STORED DATA →
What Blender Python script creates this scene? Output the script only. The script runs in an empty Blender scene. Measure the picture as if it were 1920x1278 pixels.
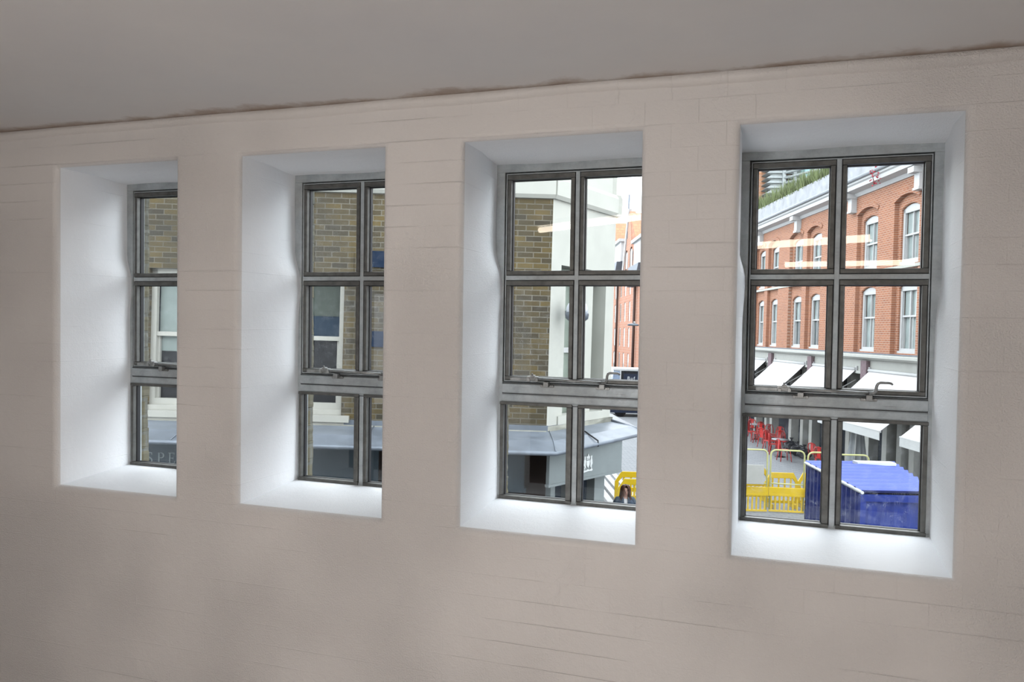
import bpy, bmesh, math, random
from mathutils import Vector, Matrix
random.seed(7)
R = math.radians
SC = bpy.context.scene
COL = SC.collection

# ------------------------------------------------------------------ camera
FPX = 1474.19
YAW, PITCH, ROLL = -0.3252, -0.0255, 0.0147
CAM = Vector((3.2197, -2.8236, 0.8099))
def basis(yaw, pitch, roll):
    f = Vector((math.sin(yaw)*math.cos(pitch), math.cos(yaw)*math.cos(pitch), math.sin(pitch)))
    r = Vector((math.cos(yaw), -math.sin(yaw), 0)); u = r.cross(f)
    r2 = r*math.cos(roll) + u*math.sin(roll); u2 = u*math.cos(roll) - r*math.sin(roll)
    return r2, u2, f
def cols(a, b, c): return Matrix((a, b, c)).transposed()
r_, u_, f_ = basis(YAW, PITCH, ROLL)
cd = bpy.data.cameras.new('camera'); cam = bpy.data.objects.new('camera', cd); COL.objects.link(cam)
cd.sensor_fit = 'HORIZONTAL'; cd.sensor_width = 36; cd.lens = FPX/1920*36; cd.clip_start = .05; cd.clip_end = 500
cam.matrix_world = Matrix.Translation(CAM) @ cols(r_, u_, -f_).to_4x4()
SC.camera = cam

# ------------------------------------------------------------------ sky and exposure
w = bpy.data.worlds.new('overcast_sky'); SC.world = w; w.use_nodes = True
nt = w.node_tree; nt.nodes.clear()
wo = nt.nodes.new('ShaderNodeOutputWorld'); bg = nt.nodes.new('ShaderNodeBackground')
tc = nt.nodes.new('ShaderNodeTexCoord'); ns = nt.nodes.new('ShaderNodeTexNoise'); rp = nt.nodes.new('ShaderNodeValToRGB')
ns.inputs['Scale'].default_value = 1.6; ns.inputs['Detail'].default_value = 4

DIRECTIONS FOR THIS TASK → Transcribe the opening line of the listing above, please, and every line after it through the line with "SC.camera = cam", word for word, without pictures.

OUTPUT OF THE EXERCISE →
What Blender Python script creates this scene? Output the script only. The script runs in an empty Blender scene. Measure the picture as if it were 1920x1278 pixels.
import bpy, bmesh, math, random
from mathutils import Vector, Matrix
random.seed(7)
R = math.radians
SC = bpy.context.scene
COL = SC.collection

# ------------------------------------------------------------------ camera
FPX = 1474.19
YAW, PITCH, ROLL = -0.3252, -0.0255, 0.0147
CAM = Vector((3.2197, -2.8236, 0.8099))
def basis(yaw, pitch, roll):
    f = Vector((math.sin(yaw)*math.cos(pitch), math.cos(yaw)*math.cos(pitch), math.sin(pitch)))
    r = Vector((math.cos(yaw), -math.sin(yaw), 0)); u = r.cross(f)
    r2 = r*math.cos(roll) + u*math.sin(roll); u2 = u*math.cos(roll) - r*math.sin(roll)
    return r2, u2, f
def cols(a, b, c): return Matrix((a, b, c)).transposed()
r_, u_, f_ = basis(YAW, PITCH, ROLL)
cd = bpy.data.cameras.new('camera'); cam = bpy.data.objects.new('camera', cd); COL.objects.link(cam)
cd.sensor_fit = 'HORIZONTAL'; cd.sensor_width = 36; cd.lens = FPX/1920*36; cd.clip_start = .05; cd.clip_end = 500
cam.matrix_world = Matrix.Translation(CAM) @ cols(r_, u_, -f_).to_4x4()
SC.camera = cam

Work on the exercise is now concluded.